**GIVEN MATERIAL:**
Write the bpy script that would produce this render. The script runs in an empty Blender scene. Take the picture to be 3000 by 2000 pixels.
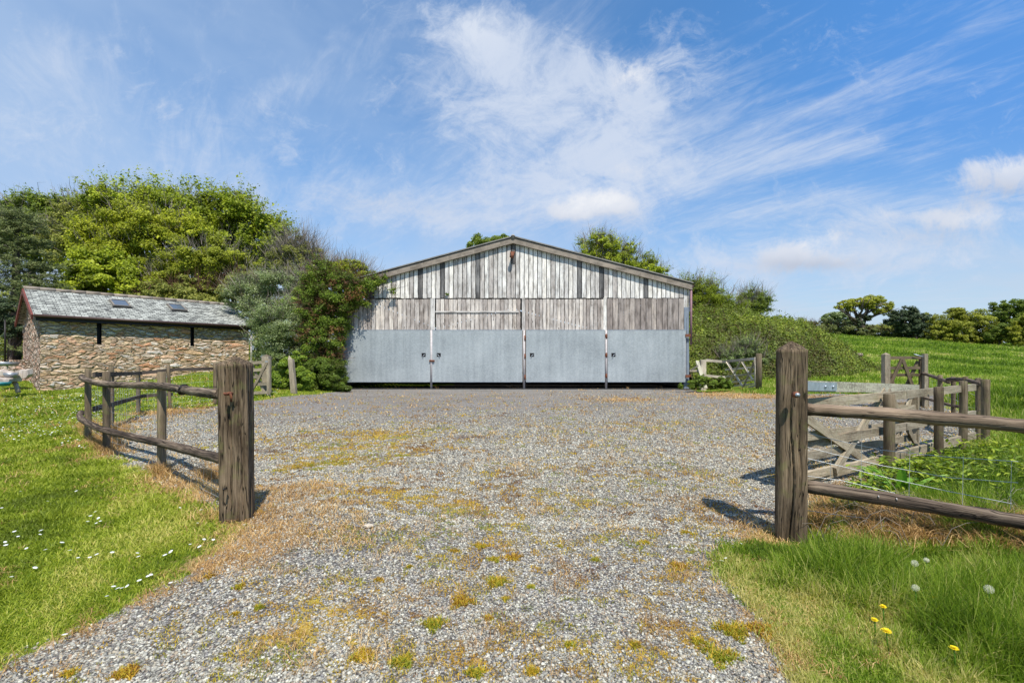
import bpy, math, random
import numpy as np
from mathutils import Vector
R=math.radians
scene=bpy.context.scene
# ---------------------------------------------------------------- camera
FPX=1350.0; HOR=1050.0; CAMZ=1.25
cam_d=bpy.data.cameras.new("camera"); cam=bpy.data.objects.new("camera",cam_d)
scene.collection.objects.link(cam); scene.camera=cam
cam.location=(0,0,CAMZ); cam.rotation_euler=(R(90),0,0)
cam_d.sensor_width=36; cam_d.lens=36*FPX/3000.0; cam_d.shift_y=(HOR-1000)/3000.0
cam_d.clip_start=0.05; cam_d.clip_end=6000
scene.render.resolution_x=1024; scene.render.resolution_y=682
scene.view_settings.view_transform='Standard'; scene.view_settings.look='None'
scene.view_settings.gamma=1; scene.view_settings.exposure=0.25
# ---------------------------------------------------------------- node helper
class NT:
    def __init__(s,tree): s.t=tree; s.n=tree.nodes; s.l=tree.links
    def node(s,typ,props=None,**ins):
        n=s.n.new(typ)
        for k,v in (props or {}).items(): setattr(n,k,v)
        for k,v in ins.items():
            k=k.replace('_',' ') if k.replace('_',' ') in n.inputs else k
            s.put(n.inputs[k],v)
        return n
    def put(s,sock,v):
        if isinstance(v,bpy.types.NodeSocket): s.l.new(v,sock)
        elif isinstance(v,bpy.types.Node): s.l.new(v.outputs[0],sock)
        else:
            try: sock.default_value=v
            except Exception: sock.default_value=tuple(v)+(1,) if len(v)==3 else v
    def m(s,op,a,b=0.0,c=0.0,clamp=False):
        n=s.n.new('ShaderNodeMath'); n.operation=op; n.use_clamp=clamp
        s.put(n.inputs[0],a); s.put(n.inputs[1],b)
        if op in('MULTIPLY_ADD','SMOOTH_MIN'): s.put(n.inputs[2],c)
        return n.outputs[0]
    def add(s,a,b): return s.m('ADD',a,b)
    def sub(s,a,b): return s.m('SUBTRACT',a,b)
    def mul(s,a,b): return s.m('MULTIPLY',a,b)
    def clamp(s,a): return s.m('ADD',a,0.0,clamp=True)
    def mr(s,v,a,b,c=0.0,d=1.0,smooth=True):
        n=s.n.new('ShaderNodeMapRange'); n.interpolation_type='SMOOTHSTEP' if smooth else 'LINEAR'
        for i,x in enumerate((v,a,b,c,d)): s.put(n.inputs[i],x)
        return n.outputs[0]
    def noise(s,vec,scale,detail=4,rough=.55,dist=0.0):
        n=s.n.new('ShaderNodeTexNoise'); s.put(n.inputs['Vector'],vec); s.put(n.inputs['Scale'],scale)
        n.inputs['Detail'].default_value=detail; n.inputs['Roughness'].default_value=rough; n.inputs['Distortion'].default_value=dist
        return n.outputs['Fac']
    def vor(s,vec,scale,feat='F1',out='Distance',rnd=1.0):
        n=s.n.new('ShaderNodeTexVoronoi'); n.feature=feat; s.put(n.inputs['Vector'],vec); s.put(n.inputs['Scale'],scale)
        n.inputs['Randomness'].default_value=rnd
        return n.outputs[out]
    def scale(s,vec,sc,loc=(0,0,0)):
        n=s.n.new('ShaderNodeMapping'); s.put(n.inputs['Vector'],vec); n.inputs['Scale'].default_value=sc; n.inputs['Location'].default_value=loc
        return n.outputs[0]
    def mix(s,f,a,b,mode='MIX'):
        n=s.n.new('ShaderNodeMix'); n.data_type='RGBA'; n.blend_type=mode; n.clamp_factor=True
        s.put(n.inputs[0],f)
        for i,v in ((6,a),(7,b)):
            if isinstance(v,tuple): v=v[:3]+(1,)
            s.put(n.inputs[i],v)
        return n.outputs[2]
    def ramp(s,f,stops,interp='LINEAR'):
        n=s.n.new('ShaderNodeValToRGB'); s.put(n.inputs[0],f); e=n.color_ramp.elements; n.color_ramp.interpolation=interp
        while len(e)<len(stops): e.new(.5)
        for i,(p,c) in enumerate(stops): e[i].position=p; e[i].color=tuple(c)+(1,)
        return n.outputs[0]
    def attr(s,name,out='Fac'):
        n=s.n.new('ShaderNodeAttribute'); n.attribute_name=name; return n.outputs[out]
    def geo(s,out='Position'):
        n=s.n.new('ShaderNodeNewGeometry'); return n.outputs[out]
    def bump(s,h,strength=.5,dist=.01):
        n=s.n.new('ShaderNodeBump'); s.put(n.inputs['Height'],h); n.inputs['Strength'].default_value=strength; n.inputs['Distance'].default_value=dist
        return n.outputs[0]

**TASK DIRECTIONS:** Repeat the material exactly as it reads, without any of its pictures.

**FINISHED ANSWER:**
Write the bpy script that would produce this render. The script runs in an empty Blender scene. Take the picture to be 3000 by 2000 pixels.
import bpy, math, random
import numpy as np
from mathutils import Vector
R=math.radians
scene=bpy.context.scene
# ---------------------------------------------------------------- camera
FPX=1350.0; HOR=1050.0; CAMZ=1.25
cam_d=bpy.data.cameras.new("camera"); cam=bpy.data.objects.new("camera",cam_d)
scene.collection.objects.link(cam); scene.camera=cam
cam.location=(0,0,CAMZ); cam.rotation_euler=(R(90),0,0)
cam_d.sensor_width=36; cam_d.lens=36*FPX/3000.0; cam_d.shift_y=(HOR-1000)/3000.0
cam_d.clip_start=0.05; cam_d.clip_end=6000
scene.render.resolution_x=1024; scene.render.resolution_y=682
scene.view_settings.view_transform='Standard'; scene.view_settings.look='None'
scene.view_settings.gamma=1; scene.view_settings.exposure=0.25
# ---------------------------------------------------------------- node helper
class NT:
    def __init__(s,tree): s.t=tree; s.n=tree.nodes; s.l=tree.links
    def node(s,typ,props=None,**ins):
        n=s.n.new(typ)
        for k,v in (props or {}).items(): setattr(n,k,v)
        for k,v in ins.items():
            k=k.replace('_',' ') if k.replace('_',' ') in n.inputs else k
            s.put(n.inputs[k],v)
        return n
    def put(s,sock,v):
        if isinstance(v,bpy.types.NodeSocket): s.l.new(v,sock)
        elif isinstance(v,bpy.types.Node): s.l.new(v.outputs[0],sock)
        else:
            try: sock.default_value=v
            except Exception: sock.default_value=tuple(v)+(1,) if len(v)==3 else v
    def m(s,op,a,b=0.0,c=0.0,clamp=False):
        n=s.n.new('ShaderNodeMath'); n.operation=op; n.use_clamp=clamp
        s.put(n.inputs[0],a); s.put(n.inputs[1],b)
        if op in('MULTIPLY_ADD','SMOOTH_MIN'): s.put(n.inputs[2],c)
        return n.outputs[0]
    def add(s,a,b): return s.m('ADD',a,b)
    def sub(s,a,b): return s.m('SUBTRACT',a,b)
    def mul(s,a,b): return s.m('MULTIPLY',a,b)
    def clamp(s,a): return s.m('ADD',a,0.0,clamp=True)
    def mr(s,v,a,b,c=0.0,d=1.0,smooth=True):
        n=s.n.new('ShaderNodeMapRange'); n.interpolation_type='SMOOTHSTEP' if smooth else 'LINEAR'
        for i,x in enumerate((v,a,b,c,d)): s.put(n.inputs[i],x)
        return n.outputs[0]
    def noise(s,vec,scale,detail=4,rough=.55,dist=0.0):
        n=s.n.new('ShaderNodeTexNoise'); s.put(n.inputs['Vector'],vec); s.put(n.inputs['Scale'],scale)
        n.inputs['Detail'].default_value=detail; n.inputs['Roughness'].default_value=rough; n.inputs['Distortion'].default_value=dist
        return n.outputs['Fac']
    def vor(s,vec,scale,feat='F1',out='Distance',rnd=1.0):
        n=s.n.new('ShaderNodeTexVoronoi'); n.feature=feat; s.put(n.inputs['Vector'],vec); s.put(n.inputs['Scale'],scale)
        n.inputs['Randomness'].default_value=rnd
        return n.outputs[out]
    def scale(s,vec,sc,loc=(0,0,0)):
        n=s.n.new('ShaderNodeMapping'); s.put(n.inputs['Vector'],vec); n.inputs['Scale'].default_value=sc; n.inputs['Location'].default_value=loc
        return n.outputs[0]
    def mix(s,f,a,b,mode='MIX'):
        n=s.n.new('ShaderNodeMix'); n.data_type='RGBA'; n.blend_type=mode; n.clamp_factor=True
        s.put(n.inputs[0],f)
        for i,v in ((6,a),(7,b)):
            if isinstance(v,tuple): v=v[:3]+(1,)
            s.put(n.inputs[i],v)
        return n.outputs[2]
    def ramp(s,f,stops,interp='LINEAR'):
        n=s.n.new('ShaderNodeValToRGB'); s.put(n.inputs[0],f); e=n.color_ramp.elements; n.color_ramp.interpolation=interp
        while len(e)<len(stops): e.new(.5)
        for i,(p,c) in enumerate(stops): e[i].position=p; e[i].color=tuple(c)+(1,)
        return n.outputs[0]
    def attr(s,name,out='Fac'):
        n=s.n.new('ShaderNodeAttribute'); n.attribute_name=name; return n.outputs[out]
    def geo(s,out='Position'):
        n=s.n.new('ShaderNodeNewGeometry'); return n.outputs[out]
    def bump(s,h,strength=.5,dist=.01):
        n=s.n.new('ShaderNodeBump'); s.put(n.inputs['Height'],h); n.inputs['Strength'].default_value=strength; n.inputs['Distance'].default_value=dist
        return n.outputs[0]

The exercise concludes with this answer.